Despite a disclaimer in the opening titles that it is not The Good Book but Nikos Kazantzakis's 1951 novel which gives Scorsese's film its title, with the exception of the fantasy segment towards its end, Scorsese's film can be regarded as a modern remake, albeit a mercifully shorter one (although still too long), of George Stevens' 1965 Biblical epic, The Greatest Story Ever Told.
On one level The Last Temptation Of Christ, plays like a conventionally reverential account of Jesus's life, complete with all the famous miracles, as realized by some fervid born-again Christian group. Well, except for that fantasy (presumably the last temptation) in Jesus's last hours on the cross during which he imagines living like a normal man, something which I assume was taken from the Kazantzakis novel and which most obviously marks Scorsese’s point of difference from the canonical accounts of the life of the Savior of Mankind.
This embellishment, combined with the overall suggestion of chronic neurosis and eventually serious paranoid delusions understandably created quite a bit of controversy in its day with traditionalists, but the real problem for anyone not invested in the Christian religion is that the film is so jaw-droppingly awful in realization that it regularly comes across as a self-parodizing of the Biblical account. So much so that it may well be regarded as a failed comedy that one laughs at rather than with, a kind of Life of Brian without the jokes.
Scorsese, who as we all know is a master portraitist of urban alienation, shows not the slightest affinity for his material while the film’s script by the director’s regular collaborator, Paul Schrader, is a travesty that borders on the ridiculous, supplying dialogue that makes Jesus and his disciples with their endless blathering about God and Love sound like a cabal of college age Christians at a weekend theological retreat (with one of the attendees regularly bleating about his flock of sheep). And when these lines are spoken by the likes of Scorsese-regular Harvey Keitel as Judas or Harry Dean Stanton as Paul of Tarsus, not to mention David Bowie as Pontius Pilate, the result is simply unfortunate.

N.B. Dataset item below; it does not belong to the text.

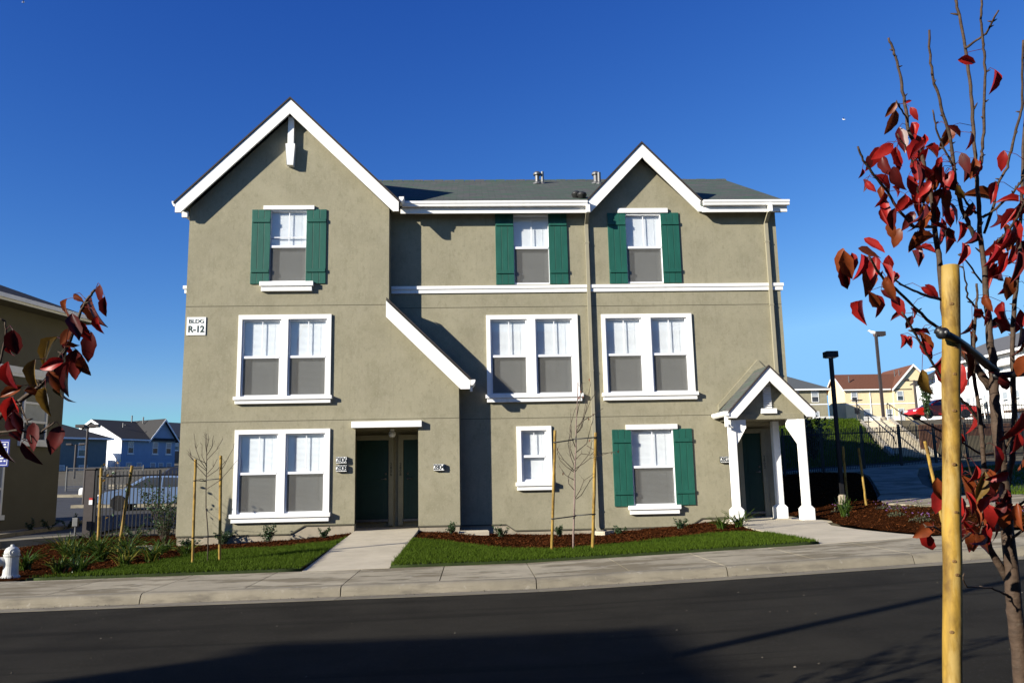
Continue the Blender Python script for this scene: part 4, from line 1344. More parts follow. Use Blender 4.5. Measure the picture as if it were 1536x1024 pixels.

Why! There are plenty of actors who could have filled these roles without inviting laughter (the only good news is that Scorsese apparently had enough sense not to rope Robert De Niro into his semi-farce). Much the same inherent lack of credibility goes for Willem Dafoe, who was then at the peak of his career, even if he does admittedly work hard as Scorsese/Schrader’s troubled Messiah whilst getting into the spirit of things, Barbara Hershey (who had starred in Scorsese's only marginally less awful 1972 debut feature, Boxcar Bertha) obligingly disports herself voluptuously as the prostitute Mary Magdalene.
The script, the performances, even the staging (and this is remarkable given Scorsese’s cinematic skills) all conspire to rob the film of a convincing atmosphere at best and any measure of authenticity at worst. It ends with film-stock spooling through the projector gate as if asking us to see the film simply as a story. But when it is told this badly told I'd rather watch the Steven's version.